Als kleine jongen op het platteland van Louisiana kreeg Buddy Guy (1936) van zijn vader een oude gitaar met twee snaren, waar hij zo van hield dat hij er ’s nachts mee in slaap viel. Op een ochtend werd hij wakker en had hij per ongeluk zó’n mooi bluesakkoord gepakt dat hij met gitaar en al naar buiten ging om het iemand te laten horen. Terwijl hij kilometers door het bos liep naar de dichtstbijzijnde buren, bleef hij almaar doorspelen, bang om die sound anders niet meer te kunnen reproduceren. Jaren later zou hij de beroemde songtekst schrijven: ‘First time I met the blues, I was walkin’ down through the woods.’

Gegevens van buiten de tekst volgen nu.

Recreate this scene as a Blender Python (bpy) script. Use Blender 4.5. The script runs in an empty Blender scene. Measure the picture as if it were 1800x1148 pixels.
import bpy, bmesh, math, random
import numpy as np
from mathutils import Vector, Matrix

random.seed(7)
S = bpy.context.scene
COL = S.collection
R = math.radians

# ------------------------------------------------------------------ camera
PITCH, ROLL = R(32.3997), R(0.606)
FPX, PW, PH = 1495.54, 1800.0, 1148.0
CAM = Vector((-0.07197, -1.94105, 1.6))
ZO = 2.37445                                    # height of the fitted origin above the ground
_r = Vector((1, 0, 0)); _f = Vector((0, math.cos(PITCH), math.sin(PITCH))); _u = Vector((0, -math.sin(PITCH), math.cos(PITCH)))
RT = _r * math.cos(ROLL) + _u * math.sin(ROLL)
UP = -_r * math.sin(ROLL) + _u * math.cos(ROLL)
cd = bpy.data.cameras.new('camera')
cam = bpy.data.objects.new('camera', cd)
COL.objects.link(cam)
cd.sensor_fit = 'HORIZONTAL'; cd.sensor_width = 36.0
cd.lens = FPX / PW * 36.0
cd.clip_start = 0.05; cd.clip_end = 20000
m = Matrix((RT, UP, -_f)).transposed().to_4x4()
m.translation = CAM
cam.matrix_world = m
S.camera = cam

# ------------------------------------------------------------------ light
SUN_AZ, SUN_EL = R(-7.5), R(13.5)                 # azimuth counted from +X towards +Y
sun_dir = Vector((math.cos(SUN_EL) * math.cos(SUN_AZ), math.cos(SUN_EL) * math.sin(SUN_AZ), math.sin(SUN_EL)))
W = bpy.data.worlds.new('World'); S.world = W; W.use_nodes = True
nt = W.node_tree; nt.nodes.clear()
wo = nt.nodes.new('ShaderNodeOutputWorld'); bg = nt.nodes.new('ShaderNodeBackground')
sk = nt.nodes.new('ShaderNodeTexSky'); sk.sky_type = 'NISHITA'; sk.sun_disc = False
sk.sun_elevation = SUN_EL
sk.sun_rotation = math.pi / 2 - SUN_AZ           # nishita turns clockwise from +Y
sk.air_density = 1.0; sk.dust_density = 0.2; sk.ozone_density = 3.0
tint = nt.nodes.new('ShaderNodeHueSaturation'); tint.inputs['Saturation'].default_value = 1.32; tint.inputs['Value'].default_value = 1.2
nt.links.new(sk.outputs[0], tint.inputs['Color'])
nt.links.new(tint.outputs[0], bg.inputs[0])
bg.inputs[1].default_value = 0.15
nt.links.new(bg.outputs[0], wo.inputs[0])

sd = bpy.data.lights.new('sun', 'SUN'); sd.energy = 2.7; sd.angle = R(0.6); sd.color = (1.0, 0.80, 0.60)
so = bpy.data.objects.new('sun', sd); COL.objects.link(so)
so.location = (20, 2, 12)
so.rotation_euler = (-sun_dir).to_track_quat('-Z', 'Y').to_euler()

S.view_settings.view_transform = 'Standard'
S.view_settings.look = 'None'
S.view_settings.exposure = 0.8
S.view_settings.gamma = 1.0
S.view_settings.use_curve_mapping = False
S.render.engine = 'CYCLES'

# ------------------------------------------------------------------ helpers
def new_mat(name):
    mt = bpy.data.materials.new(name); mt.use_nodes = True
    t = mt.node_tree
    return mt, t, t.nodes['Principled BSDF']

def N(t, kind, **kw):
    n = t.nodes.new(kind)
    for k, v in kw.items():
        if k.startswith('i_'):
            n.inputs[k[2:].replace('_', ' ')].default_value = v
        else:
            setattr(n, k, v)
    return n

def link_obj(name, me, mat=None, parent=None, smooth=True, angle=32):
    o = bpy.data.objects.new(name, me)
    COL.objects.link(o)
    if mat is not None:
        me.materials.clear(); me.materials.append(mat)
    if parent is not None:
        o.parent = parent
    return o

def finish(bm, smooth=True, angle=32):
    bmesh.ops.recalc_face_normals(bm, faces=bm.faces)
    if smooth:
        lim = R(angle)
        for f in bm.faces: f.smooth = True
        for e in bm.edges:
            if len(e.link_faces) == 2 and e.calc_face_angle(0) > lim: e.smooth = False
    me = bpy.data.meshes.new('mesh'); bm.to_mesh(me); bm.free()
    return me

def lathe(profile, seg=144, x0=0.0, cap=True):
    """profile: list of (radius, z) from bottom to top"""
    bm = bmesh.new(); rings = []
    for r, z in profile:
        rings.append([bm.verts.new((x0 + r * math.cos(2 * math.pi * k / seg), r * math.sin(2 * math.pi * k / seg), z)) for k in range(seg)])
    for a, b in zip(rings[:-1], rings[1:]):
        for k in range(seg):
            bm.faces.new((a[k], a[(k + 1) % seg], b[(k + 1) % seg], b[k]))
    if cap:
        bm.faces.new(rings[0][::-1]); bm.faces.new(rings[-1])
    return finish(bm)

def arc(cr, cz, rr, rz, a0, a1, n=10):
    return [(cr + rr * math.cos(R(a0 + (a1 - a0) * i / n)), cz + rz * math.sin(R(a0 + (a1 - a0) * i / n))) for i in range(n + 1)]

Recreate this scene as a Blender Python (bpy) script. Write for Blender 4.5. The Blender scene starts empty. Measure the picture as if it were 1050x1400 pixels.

De documentaire Buddy Guy – The Blues Chase The Blues Away (2021) zit vol met dit soort prachtanekdotes. Tussen loftuitingen van artiesten als Carlos Santana, Eric Clapton en John Mayer door vertelt Guy – een kwieke tachtiger nu – grotendeels zijn eigen verhaal. Een verhaal dat bij tijden flink wringt. Want in eigen land werd zijn talent jarenlang miskend. Eind jaren vijftig ontwikkelde Guy als jonge gitarist in Chicago een unieke, wilde, theatrale stijl – naar eigen zeggen als compensatie voor zijn verlegenheid. Maar zijn (witte) opdrachtgevers zagen daar niks in en lieten hem enkel spelen als sessiemuzikant voor traditionelere artiesten. Pas nadat hij in 1965 een keer in Engeland speelde, waar rockers als Clapton en de Stones met hem wegliepen, werden ze ook in Amerika wakker.
In de film blikt Guy er zonder rancune op terug. Hij vertelt vooral vol dankbaarheid over de kansen die hij kreeg om met zijn eigen helden te spelen: John Lee Hooker, Muddy Waters, Howlin’ Wolf. Oprecht verwonderd vat hij zijn reis samen: van katoen plukkend jochie in Louisiana naar bluesheld die voor de Obama’s mocht optreden in het Witte Huis.